# Short exercise
Write out the listing below without alteration, omitting its pictures.

_ _ _ _

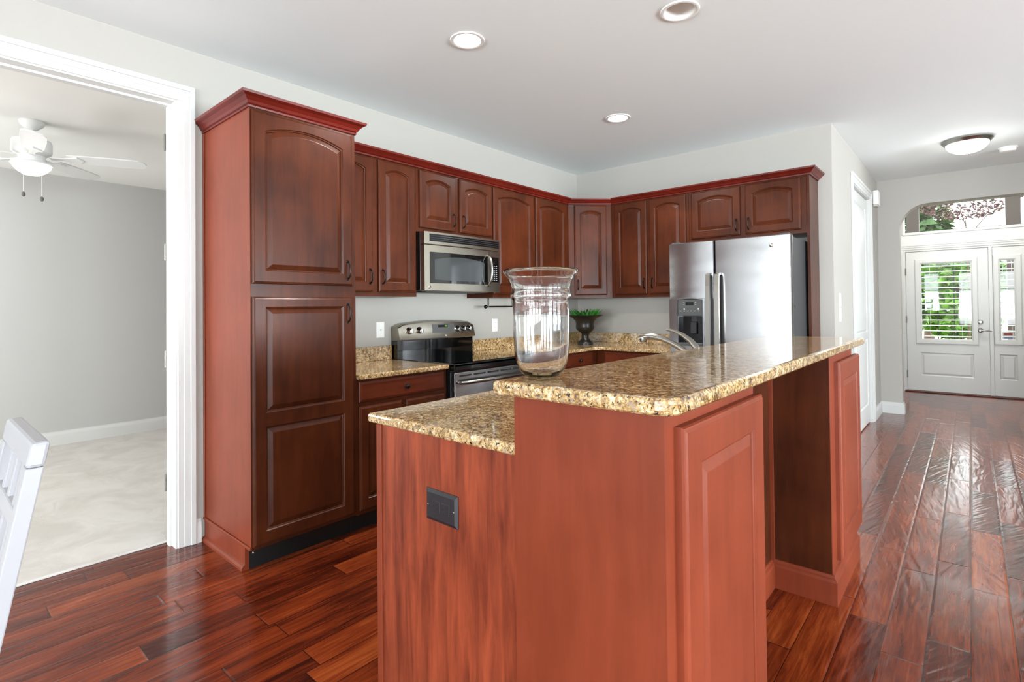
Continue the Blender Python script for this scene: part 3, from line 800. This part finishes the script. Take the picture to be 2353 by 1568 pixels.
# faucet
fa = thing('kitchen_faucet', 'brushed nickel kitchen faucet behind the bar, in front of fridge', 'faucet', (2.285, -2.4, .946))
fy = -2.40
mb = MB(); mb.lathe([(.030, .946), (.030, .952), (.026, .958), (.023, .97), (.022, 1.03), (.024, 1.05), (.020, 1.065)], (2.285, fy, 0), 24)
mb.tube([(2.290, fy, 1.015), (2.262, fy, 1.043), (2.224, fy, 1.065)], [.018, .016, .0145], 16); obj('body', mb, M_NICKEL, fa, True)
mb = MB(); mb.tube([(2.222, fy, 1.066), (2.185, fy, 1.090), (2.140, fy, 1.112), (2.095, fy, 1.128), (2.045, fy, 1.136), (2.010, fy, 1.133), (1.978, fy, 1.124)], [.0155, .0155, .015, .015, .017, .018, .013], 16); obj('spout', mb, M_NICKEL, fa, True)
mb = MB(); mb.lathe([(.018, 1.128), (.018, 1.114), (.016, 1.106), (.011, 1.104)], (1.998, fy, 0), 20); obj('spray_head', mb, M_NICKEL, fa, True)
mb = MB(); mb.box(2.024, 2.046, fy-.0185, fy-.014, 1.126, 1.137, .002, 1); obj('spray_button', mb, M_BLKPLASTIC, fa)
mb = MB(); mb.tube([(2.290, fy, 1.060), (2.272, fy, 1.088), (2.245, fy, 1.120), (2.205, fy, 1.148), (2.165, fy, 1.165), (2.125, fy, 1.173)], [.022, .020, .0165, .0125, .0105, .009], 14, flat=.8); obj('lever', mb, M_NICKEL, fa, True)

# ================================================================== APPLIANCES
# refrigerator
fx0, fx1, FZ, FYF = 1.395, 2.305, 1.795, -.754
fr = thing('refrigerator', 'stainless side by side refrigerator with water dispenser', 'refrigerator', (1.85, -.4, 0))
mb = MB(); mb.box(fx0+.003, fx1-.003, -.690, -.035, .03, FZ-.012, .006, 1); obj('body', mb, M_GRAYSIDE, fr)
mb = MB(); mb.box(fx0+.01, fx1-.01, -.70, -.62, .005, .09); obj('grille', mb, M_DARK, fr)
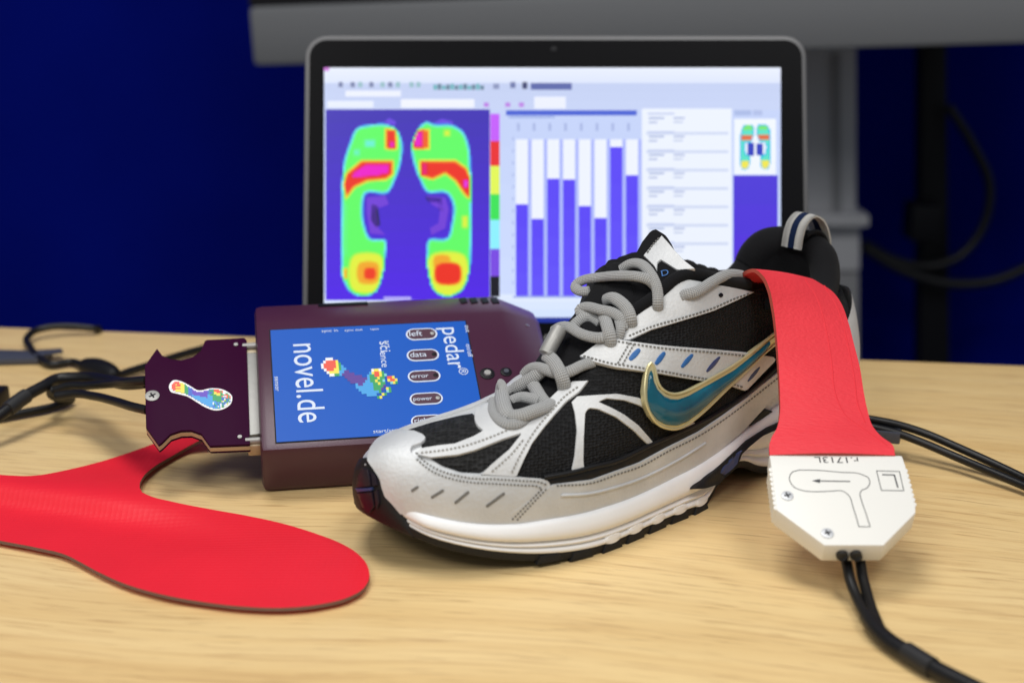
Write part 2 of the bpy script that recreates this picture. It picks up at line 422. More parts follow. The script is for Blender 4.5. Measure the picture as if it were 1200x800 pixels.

_ _ _ _

# Task output
Continue the Blender Python script for this scene: part 3, from line 800. This part finishes the script. Take the picture to be 2353 by 1568 pixels.
# faucet
fa = thing('kitchen_faucet', 'brushed nickel kitchen faucet behind the bar, in front of fridge', 'faucet', (2.285, -2.4, .946))
fy = -2.40
mb = MB(); mb.lathe([(.030, .946), (.030, .952), (.026, .958), (.023, .97), (.022, 1.03), (.024, 1.05), (.020, 1.065)], (2.285, fy, 0), 24)
mb.tube([(2.290, fy, 1.015), (2.262, fy, 1.043), (2.224, fy, 1.065)], [.018, .016, .0145], 16); obj('body', mb, M_NICKEL, fa, True)
mb = MB(); mb.tube([(2.222, fy, 1.066), (2.185, fy, 1.090), (2.140, fy, 1.112), (2.095, fy, 1.128), (2.045, fy, 1.136), (2.010, fy, 1.133), (1.978, fy, 1.124)], [.0155, .0155, .015, .015, .017, .018, .013], 16); obj('spout', mb, M_NICKEL, fa, True)
mb = MB(); mb.lathe([(.018, 1.128), (.018, 1.114), (.016, 1.106), (.011, 1.104)], (1.998, fy, 0), 20); obj('spray_head', mb, M_NICKEL, fa, True)
mb = MB(); mb.box(2.024, 2.046, fy-.0185, fy-.014, 1.126, 1.137, .002, 1); obj('spray_button', mb, M_BLKPLASTIC, fa)
mb = MB(); mb.tube([(2.290, fy, 1.060), (2.272, fy, 1.088), (2.245, fy, 1.120), (2.205, fy, 1.148), (2.165, fy, 1.165), (2.125, fy, 1.173)], [.022, .020, .0165, .0125, .0105, .009], 14, flat=.8); obj('lever', mb, M_NICKEL, fa, True)

# ================================================================== APPLIANCES
# refrigerator
fx0, fx1, FZ, FYF = 1.395, 2.305, 1.795, -.754
fr = thing('refrigerator', 'stainless side by side refrigerator with water dispenser', 'refrigerator', (1.85, -.4, 0))
mb = MB(); mb.box(fx0+.003, fx1-.003, -.690, -.035, .03, FZ-.012, .006, 1); obj('body', mb, M_GRAYSIDE, fr)
mb = MB(); mb.box(fx0+.01, fx1-.01, -.70, -.62, .005, .09); obj('grille', mb, M_DARK, fr)
Write part 2 of the bpy script that recreates this picture. It picks up at line 422. More parts follow. The script is for Blender 4.5. Measure the picture as if it were 1200x800 pixels.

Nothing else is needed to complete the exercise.